Unveiling groundwater flow connection in carbonate aquifers through the combined use of hydrochemical and isotopic data and water budget evaluation: a case study in Southern Italy

Carbonate rocks cover about 15% of the global continental surface and represent important water resources in terms of water quality and availability. The understanding of groundwater flows in karst aquifers is beneficial for satisfying human water demand, avoiding potential conflicts among users and preserving groundwater dependent ecosystems, that is for a sustainable management of water resources. The consequences of water utilization in karst areas are revealed through monitoring activities of hydrochemical characteristics and water utilization (withdrawals and piezometric levels).

We investigated the hydrogeological relationship between two neighboring carbonate aquifers, which were considered as two separate aquifer units in the past. Archival and newly acquired data on groundwater availability, hydrochemical and isotopic features were considered. Their combined use led to the proposal of new hypotheses regarding the connection between these aquifers. This issue is not only of scientific relevance but also has practical implications; indeed, there are important springs and well fields providing water to about 3.8 million inhabitants.

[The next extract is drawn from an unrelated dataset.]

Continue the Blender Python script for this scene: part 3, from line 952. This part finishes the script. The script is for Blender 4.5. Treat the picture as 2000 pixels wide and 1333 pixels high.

The aquifers examined in this study are the carbonate mountains of Mt. Maggiore and Mt. Tifata located in Campania Region in Southern Italy. The mountains are geographically separated by the Volturno River valley, filled with alluvial-pyroclastic deposits. The aquifers have been exploited for drinking purposes since the late 1980s. The exploitation of these aquifers and the availability of historical and recent data (i.e., long-term monitoring) revealed their hydrogeological connection. This connection would be induced by the strong groundwater withdrawals from the well fields at Mt. Tifata (located south of the Volturno River). In fact, the exploitation provoked the depletion of the groundwater table and the disappearance of the major spring. The connection, with groundwater flowing from Mt. Maggiore to Mt. Tifata, can explain the absence of signs of overexploitation in the groundwater of Mt. Tifata even in the presence of withdrawals that exceed the natural recharge of the aquifers. As a consequence of the connection, a recall of mineralized waters characteristic of the southern portion of Mt. Maggiore has been observed in well fields at Mt. Tifata. At Mt. Maggiore the mineralization of groundwater is related to local faults, while moving away from them the mineralization is greatly reduced. This opens broader prospects for water utilization, for example, a more specific use for mineralized waters (such as bottling, balneotherapy, etc.) and a potable use in areas distant from the mineralized zone. In conclusion, as revealed in this study, stakeholders and water managers need to consider these carbonate aquifers as a whole groundwater body (i.e., not anymore as separated aquifers) when planning their utilization.